Tuesday, June 9, 2009

6/10- Calvin and architecture

(Inside of Huguenot church in Charleston SC)
(Charenton church outside Paris 1623-held 5,000).

Consider the Apostle and High Priest of our profession, Christ Jesus; 2Who was faithful to him that appointed him, as also Moses was faithful in all his house. 3For this man was counted worthy of more glory than Moses, inasmuch as he who hath builded the house hath more honour than the house. 4For every house is builded by some man; but he that built all things is God. 5And Moses verily was faithful in all his house, as a servant, for a testimony of those things which were to be spoken after; 6But Christ as a son over his own house; whose house are we, if we hold fast the confidence and the rejoicing of the hope firm unto the end. (Hebrews 3:1-6)
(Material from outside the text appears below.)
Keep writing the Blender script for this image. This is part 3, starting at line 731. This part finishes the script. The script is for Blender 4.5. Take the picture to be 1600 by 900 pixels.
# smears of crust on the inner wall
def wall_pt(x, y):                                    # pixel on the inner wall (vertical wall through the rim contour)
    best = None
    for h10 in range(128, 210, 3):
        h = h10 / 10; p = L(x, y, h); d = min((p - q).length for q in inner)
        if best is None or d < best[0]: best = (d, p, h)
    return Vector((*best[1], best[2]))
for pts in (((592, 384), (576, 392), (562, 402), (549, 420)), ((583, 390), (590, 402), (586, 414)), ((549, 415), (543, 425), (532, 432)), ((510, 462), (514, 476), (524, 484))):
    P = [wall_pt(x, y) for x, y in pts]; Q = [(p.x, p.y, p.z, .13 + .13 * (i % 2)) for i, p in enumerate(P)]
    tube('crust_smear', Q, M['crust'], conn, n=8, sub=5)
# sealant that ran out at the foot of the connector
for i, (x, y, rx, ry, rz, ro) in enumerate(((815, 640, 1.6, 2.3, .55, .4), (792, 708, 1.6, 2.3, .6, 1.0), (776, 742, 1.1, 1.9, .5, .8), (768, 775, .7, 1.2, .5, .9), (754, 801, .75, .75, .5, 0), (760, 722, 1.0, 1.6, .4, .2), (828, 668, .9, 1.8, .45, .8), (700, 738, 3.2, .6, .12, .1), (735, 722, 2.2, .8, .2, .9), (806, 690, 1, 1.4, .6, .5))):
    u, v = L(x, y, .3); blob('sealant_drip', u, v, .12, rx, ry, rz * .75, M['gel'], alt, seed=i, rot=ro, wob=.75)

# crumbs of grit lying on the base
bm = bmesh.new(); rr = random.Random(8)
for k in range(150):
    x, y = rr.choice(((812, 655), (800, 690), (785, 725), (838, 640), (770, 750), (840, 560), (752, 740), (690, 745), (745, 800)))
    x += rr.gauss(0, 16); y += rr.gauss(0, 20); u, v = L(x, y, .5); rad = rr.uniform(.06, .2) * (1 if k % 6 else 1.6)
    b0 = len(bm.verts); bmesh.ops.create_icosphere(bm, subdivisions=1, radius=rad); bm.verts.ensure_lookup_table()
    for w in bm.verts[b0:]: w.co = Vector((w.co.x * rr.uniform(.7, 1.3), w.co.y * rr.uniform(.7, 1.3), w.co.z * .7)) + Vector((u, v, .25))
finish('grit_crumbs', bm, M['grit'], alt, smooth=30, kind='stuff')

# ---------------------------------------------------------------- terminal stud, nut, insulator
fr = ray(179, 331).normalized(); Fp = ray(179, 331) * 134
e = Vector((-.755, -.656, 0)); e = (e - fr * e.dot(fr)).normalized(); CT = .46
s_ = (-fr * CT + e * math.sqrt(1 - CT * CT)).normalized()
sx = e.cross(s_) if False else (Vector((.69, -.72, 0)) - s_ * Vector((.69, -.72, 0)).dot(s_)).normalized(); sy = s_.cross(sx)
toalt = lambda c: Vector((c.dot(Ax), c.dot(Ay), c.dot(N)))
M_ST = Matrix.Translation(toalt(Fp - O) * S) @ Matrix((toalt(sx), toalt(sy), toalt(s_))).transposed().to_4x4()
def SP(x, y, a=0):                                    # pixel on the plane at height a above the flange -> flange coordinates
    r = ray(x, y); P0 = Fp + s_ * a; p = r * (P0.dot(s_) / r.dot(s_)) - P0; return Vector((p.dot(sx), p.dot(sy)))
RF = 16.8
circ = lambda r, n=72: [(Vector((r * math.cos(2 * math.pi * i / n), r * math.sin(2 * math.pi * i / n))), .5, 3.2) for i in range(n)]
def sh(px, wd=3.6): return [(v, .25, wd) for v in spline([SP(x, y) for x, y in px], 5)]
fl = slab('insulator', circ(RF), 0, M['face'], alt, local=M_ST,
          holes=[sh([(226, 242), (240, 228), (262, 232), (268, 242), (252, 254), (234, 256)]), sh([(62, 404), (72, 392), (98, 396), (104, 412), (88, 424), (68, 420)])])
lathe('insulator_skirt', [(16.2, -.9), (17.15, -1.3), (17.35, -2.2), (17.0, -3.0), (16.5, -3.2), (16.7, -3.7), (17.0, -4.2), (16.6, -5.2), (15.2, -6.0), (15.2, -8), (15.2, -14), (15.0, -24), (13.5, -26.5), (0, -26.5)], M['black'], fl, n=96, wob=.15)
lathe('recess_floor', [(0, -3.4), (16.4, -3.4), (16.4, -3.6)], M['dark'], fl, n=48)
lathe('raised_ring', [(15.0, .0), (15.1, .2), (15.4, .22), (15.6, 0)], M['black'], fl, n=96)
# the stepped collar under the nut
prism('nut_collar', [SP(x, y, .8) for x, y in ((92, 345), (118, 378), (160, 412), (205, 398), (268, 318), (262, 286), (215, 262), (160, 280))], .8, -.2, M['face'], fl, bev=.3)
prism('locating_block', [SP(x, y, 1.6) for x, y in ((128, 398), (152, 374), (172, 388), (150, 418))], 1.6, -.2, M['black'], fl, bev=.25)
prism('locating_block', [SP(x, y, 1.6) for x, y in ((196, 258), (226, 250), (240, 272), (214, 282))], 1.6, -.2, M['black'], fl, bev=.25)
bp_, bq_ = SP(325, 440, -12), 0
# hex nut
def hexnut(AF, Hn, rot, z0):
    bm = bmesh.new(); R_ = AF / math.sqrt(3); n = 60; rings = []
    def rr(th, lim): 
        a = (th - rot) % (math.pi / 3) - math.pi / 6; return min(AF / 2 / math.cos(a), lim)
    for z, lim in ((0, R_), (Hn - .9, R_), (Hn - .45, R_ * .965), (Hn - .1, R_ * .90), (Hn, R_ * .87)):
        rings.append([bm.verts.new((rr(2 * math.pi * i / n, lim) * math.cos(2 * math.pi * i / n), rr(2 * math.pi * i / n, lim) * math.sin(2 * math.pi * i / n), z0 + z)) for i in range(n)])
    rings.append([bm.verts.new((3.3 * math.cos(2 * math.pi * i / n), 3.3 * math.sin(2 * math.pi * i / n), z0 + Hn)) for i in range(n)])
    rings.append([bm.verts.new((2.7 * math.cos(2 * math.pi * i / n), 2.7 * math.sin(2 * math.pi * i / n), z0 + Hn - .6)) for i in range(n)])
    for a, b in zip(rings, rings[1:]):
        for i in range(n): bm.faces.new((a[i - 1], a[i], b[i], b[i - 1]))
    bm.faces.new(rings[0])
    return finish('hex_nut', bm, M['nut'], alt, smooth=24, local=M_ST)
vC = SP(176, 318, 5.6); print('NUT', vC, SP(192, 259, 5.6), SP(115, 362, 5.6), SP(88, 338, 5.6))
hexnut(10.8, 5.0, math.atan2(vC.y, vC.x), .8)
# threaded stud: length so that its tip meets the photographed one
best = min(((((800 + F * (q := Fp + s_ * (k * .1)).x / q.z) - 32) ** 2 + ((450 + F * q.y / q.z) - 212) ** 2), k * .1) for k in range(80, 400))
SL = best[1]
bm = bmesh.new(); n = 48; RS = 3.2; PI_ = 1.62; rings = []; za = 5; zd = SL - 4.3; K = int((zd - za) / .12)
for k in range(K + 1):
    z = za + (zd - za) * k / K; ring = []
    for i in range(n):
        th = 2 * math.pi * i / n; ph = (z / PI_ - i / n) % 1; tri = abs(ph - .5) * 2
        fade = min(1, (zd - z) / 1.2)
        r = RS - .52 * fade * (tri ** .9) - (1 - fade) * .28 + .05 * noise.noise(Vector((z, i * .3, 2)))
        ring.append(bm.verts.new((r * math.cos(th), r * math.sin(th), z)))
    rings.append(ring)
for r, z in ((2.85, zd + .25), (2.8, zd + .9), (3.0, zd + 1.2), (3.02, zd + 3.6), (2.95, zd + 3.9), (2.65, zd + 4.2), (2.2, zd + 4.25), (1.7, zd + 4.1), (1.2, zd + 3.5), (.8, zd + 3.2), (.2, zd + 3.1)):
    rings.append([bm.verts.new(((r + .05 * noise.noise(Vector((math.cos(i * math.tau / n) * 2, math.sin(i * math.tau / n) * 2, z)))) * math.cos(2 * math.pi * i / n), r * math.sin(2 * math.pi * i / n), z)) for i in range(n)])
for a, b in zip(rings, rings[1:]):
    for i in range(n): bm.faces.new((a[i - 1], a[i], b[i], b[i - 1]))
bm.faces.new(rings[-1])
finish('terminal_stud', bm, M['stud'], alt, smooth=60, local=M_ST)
We…must guard against either taking them to be God’s proper dwelling places, whence he may more nearly incline his ear to us—as they began to be regarded some centuries ago—or feigning for them some secret holiness or other, which would render prayer more sacred before God. For since we ourselves are God’s true temples, if we would call upon God in his holy temple, we must pray within ourselves. Now let us leave this stupidity to Jews or pagans, for we have the commandment to call upon the Lord, without distinction of place, “in spirit and in truth” [John 4:23].
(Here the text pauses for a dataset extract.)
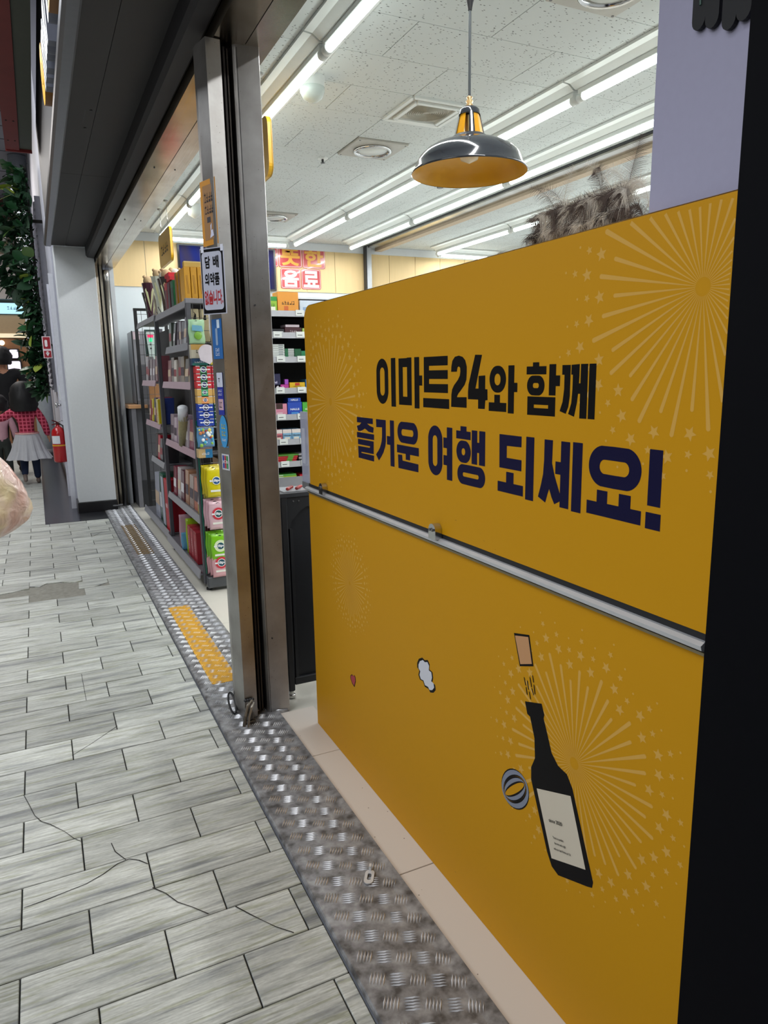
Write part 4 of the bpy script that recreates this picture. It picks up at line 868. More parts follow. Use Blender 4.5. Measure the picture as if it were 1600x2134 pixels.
for k in range(8):
    z1 = 1.305 - .0418 * k; z0 = z1 - .0398
    t = carton('mint_box', '%s mint box, %s in the left stack' % (cn_[cols[k][0]], order[k]), 'mint box', .806, .892, 4.06, 4.125, z0, z1, cols[k][0], 'mint boxes stacked on the rack end', band=[(cols[k][1], .28, .72, 0, 1), ('e8eaec', 0.02, .98, .93, 1.0)])
    emblem(t, .849, 4.06, (z0 + z1) / 2, .0165 if k not in (3, 4) else .011, 'eef0f2', '14205a', 'eclipse', .074 if k not in (3, 4) else .03, .013 if k not in (3, 4) else .007)
    t = carton('mint_box', '%s mint box, %s in the right stack' % (cn_[cols2[k]], order[k]), 'mint box', .8945, .980, 4.06, 4.125, z0, z1, cols2[k], 'mint boxes stacked on the rack end', band=[('e8eaec', 0.02, .98, .93, 1.0)])
    emblem(t, .937, 4.06, (z0 + z1) / 2, .0165 if k not in (3, 4) else .011, 'eef0f2', '14205a', 'eclipse', .074 if k not in (3, 4) else .03, .013 if k not in (3, 4) else .007)
box('box_tray', M('b8c4c8', .1, alpha=.35), .800, .986, 4.052, 4.135, .9625, .968, label='clear tray carrying the two stacks of mint boxes', cat='tray', c=.001)
def pouch(label, x0, x1, z0, z1, y, h, group=None, cat='candy pouch', hole=True, lean=.0, dx=0.0):
    t = thing('candy_pouch', label, cat, ((x0 + x1) / 2, y, z0), group); b = MB(); nx, nz = 8, 10; W_, H_ = x1 - x0, z1 - z0; rg = random.Random(label)
    for s_ in (-1, 1):
        for j in range(nz + 1):
            for i in range(nx + 1):
                fx, fz = i / nx, j / nz; puff = (max(0, 4 * fx * (1 - fx)) ** .5) * (max(0, min(1, (1 - fz) * 1.5) * min(1, fz * 7))) ** .5 * .010
                b.v.append((x0 + W_ * fx + dx * fz + .002 * math.sin(fz * 9) * (1 if i in (0, nx) else 0), y + s_ * (puff + .0008) + rg.uniform(-1, 1) * .0012 * (0 < i < nx) + lean * fz, z0 + H_ * fz))
    k = (nx + 1) * (nz + 1)
    for j in range(nz):
        for i in range(nx):
            a = j * (nx + 1) + i; b.face((a, a + 1, a + nx + 2, a + nx + 1)); b.face((k + a, k + a + nx + 1, k + a + nx + 2, k + a + 1))
    for j in range(nz): a = j * (nx + 1); b.face((a, a + nx + 1, k + a + nx + 1, k + a)); a += nx; b.face((a, k + a, k + a + nx + 1, a + nx + 1))
    for i in range(nx): a = nz * (nx + 1) + i; b.face((a, a + 1, k + a + 1, k + a)); a = i; b.face((a, k + a, k + a + 1, a + 1))
    BODY[t] = b.build('bag', M(h, .28, var=.10, scale=18, coat=.3), t, True)
    if hole:
        b = MB(); xc = (x0 + x1) / 2 + dx; b.prism([(xc - .012, z1 - .012), (xc + .012, z1 - .012), (xc + .010, z1 - .008), (xc, z1 - .005), (xc - .010, z1 - .008)], 'y', y + lean - .003, y + lean - .0022); b.build('hang_hole', M('22262a', .7), BODY[t])
    return t
for lab, h, z0, z1, ring_, disc_, dk in (('yellow', 'd2c410', .565, .745, 'f0f2e8', '18508a', 'bfae10'), ('white and pink', 'd8b4be', .375, .548, 'f4eef0', '10484c', 'c8a0ac'), ('lime green', '7cc41c', .185, .355, 'e8f0d8', '145060', '6cb018'), ('pale pink', 'd8a4ac', .088, .172 + .078, 'f0e6e8', '144a5c', 'c8949c')):
    for q in range(3):
        lb = ('front %s mint pouch hanging on the rack end' if q == 0 else ('second %s mint pouch tucked behind the front one' if q == 1 else 'rearmost %s mint pouch nearest the teal strip')) % lab
        t = pouch(lb, .828 - .010 * q, .932 - .010 * q, z0 - .002 + .007 * q, z1 - .012 + .007 * q, 4.065 + .024 * q, h if q == 0 else dk, 'mint pouches hanging on the rack end')
        if q == 0:
            zc = (z0 + z1) / 2 + .005
            if lab != 'yellow':
                b = MB(); b.poly([(.880 + .036 * math.cos(a), 4.0525, zc + .036 * math.sin(a)) for a in [2 * PI * k / 18 for k in range(18)]]); b.build('printed_circle', M('c83040' if 'pink' in lab else 'dcecc0', .4, var=.03), t)
            emblem(t, .880, 4.052, zc, .024, ring_, disc_, 'eclipse', .078, .020)
            b = MB(); b.poly([(.845, 4.053, z0 + .030), (.915, 4.053, z0 + .030), (.915, 4.053, z0 + .042), (.845, 4.053, z0 + .042)]); b.build('printed_strip', M('e4e6dc', .5), t)
t = pouch('pale green snack pouch hanging at the top of the rack end', .785, .872, 1.425, 1.555, 4.075, 'a6cfa4', cat='snack pouch')
b = MB(); b.prism([(.80, 1.495), (.86, 1.49), (.855, 1.52), (.803, 1.525)], 'y', 4.052, 4.056); b.build('printed_swirl', M('6ba8c0', .4), t); b = MB(); b.ball((.832, 4.057, 1.468), .022, 12, 6, 1, .2); b.build('printed_fruit', M('7bb03c', .4), t, True)
b = MB(); b.tube([(.832, 4.14, 1.60), (.838, 4.11, 1.585), (.835, 4.09, 1.55), (.832, 4.08, 1.545)], .0015, 5); b.build('wire_hook', CHROME, t)
t = pouch('white pouch with red fruit picture half hidden by the blue sticker', .905, .99, 1.40, 1.59, 4.07, 'd9d6d8', cat='snack pouch', lean=0, dx=-.01)
b = MB(); b.ball((.925, 4.052, 1.425), .022, 12, 6, 1, .2); b.ball((.935, 4.05, 1.46), .012, 10, 6, 1, .2); b.build('printed_fruit', M('b02c34', .4), t, True)
text('~3', M('c04048', .5), (.915, 4.047, 1.51), (1, 0, 0), (0, 0, 1), .04, .018, t, 'lettering', .02)
for k in range(3):
    x_ = .80 + .055 * k; t = thing('snack_stick_pack', 'beige snack pack behind the top wires, %s' % ('left', 'middle', 'right')[k], 'snack', (x_ + .025, 4.20, 1.56), 'beige packs behind the top of the grid')
    MB().box(x_ + .02, x_ + .068, 4.17, 4.22, 1.4385, 1.62, .004).build('box', M('c9bb94', .5, var=.1), t); b = MB(); b.prism([(x_ + .035, 1.56), (x_ + .045, 1.60), (x_ + .05, 1.59), (x_ + .052, 1.56)], 'y', 4.1685, 4.1692); b.build('printed_mark', INK, t)
t = thing('round_price_tag', 'round translucent white hang tag over the rack grid', 'tag', (.868, 4.03, 1.32))
b = MB(); P_ = [(.868 + .046 * math.cos(a), 1.375 + .045 * math.sin(a)) for a in [math.radians(-25 + 230 * k / 20) for k in range(21)]] + [(.830, 1.335), (.855, 1.325), (.88, 1.312), (.90, 1.33)]
b.prism(P_, 'y', 4.030, 4.032); b.build('disc', M('d4ccd4', .3, alpha=.85), t); b = MB(); b.tube([(.868, 4.032, 1.40), (.868, 4.14, 1.42)], .002, 5); b.build('stem', M('c8ccd0', .3), t)
t = carton('snack_carton', 'beige carton with orange top behind the round tag', 'carton', .792, .872, 4.075, 4.128, 1.346, 1.422, 'b9b3a0', band=[('b8924a', 0, 1, .62, 1)], txt='~2', th='1a1a1e', tw=.3, thh=.22)
t = carton('snack_carton', 'dark blue and teal carton just above the mint boxes', 'carton', .794, .878, 4.07, 4.128, 1.308, 1.345, '143a5c', band=[('1c6a60', 0, 1, 0, .35)], txt='~7', th='e8eef4', tw=.7, thh=.25)
carton('snack_carton', 'green pack with white and yellow lettering behind the tag', 'carton', .885, .975, 4.075, 4.128, 1.3065, 1.40, '24502c', band=[('d8c840', .1, 1, .05, .3)], txt='~5', th='e8f0e8', tw=.8, thh=.2)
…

What we believe affects so much of life. It affects the way we express ourselves in art, music, and architecture as well. In turn the art, music, and architecture of those who have gone before us affect us. Calvin spoke of simplicity, integrity, truth to reality, and clarity in life, and his followers generally reflected that in their architecture. Calvinist architecture usually centers around the pulpit and communion. The early followers of Calvin closed off the chancel areas, and encouraged a circular gathering around the pulpit and table. As pointed out in another blog, Tillich pointed to the fact that Calvinistic churches had more light and less darkness so that the people of God could read the Word of God. At the beginning, Calvinists had little money to build large churches or structures. Even in South Carolina before the Revolution the state (taxes) supported the Anglican churches while Presbyterian, Huguenot, Quaker and Baptist churches often met at the same simplistic meeting house (as in Georgetown, SC). A church was simply a practical place to meet, not a temple that pointed to God. In Byzantine thought the church building was an earthly reminder of heaven. In European catholic churches there was much gold and the churches tended to be as ornate as they could be. Calvinistic churches tended to be simplistic using extra funds for education or helping the needy. This was true universally. In our day, we would do well to adhere to this idea of living simply in order to help others with education and basic needs.

Prayer: Lord, dwell in our hearts deeply. Let your love flow to us and through us to your glory. May the things we make with our hands reflect our devotion to you and concern for others. Amen.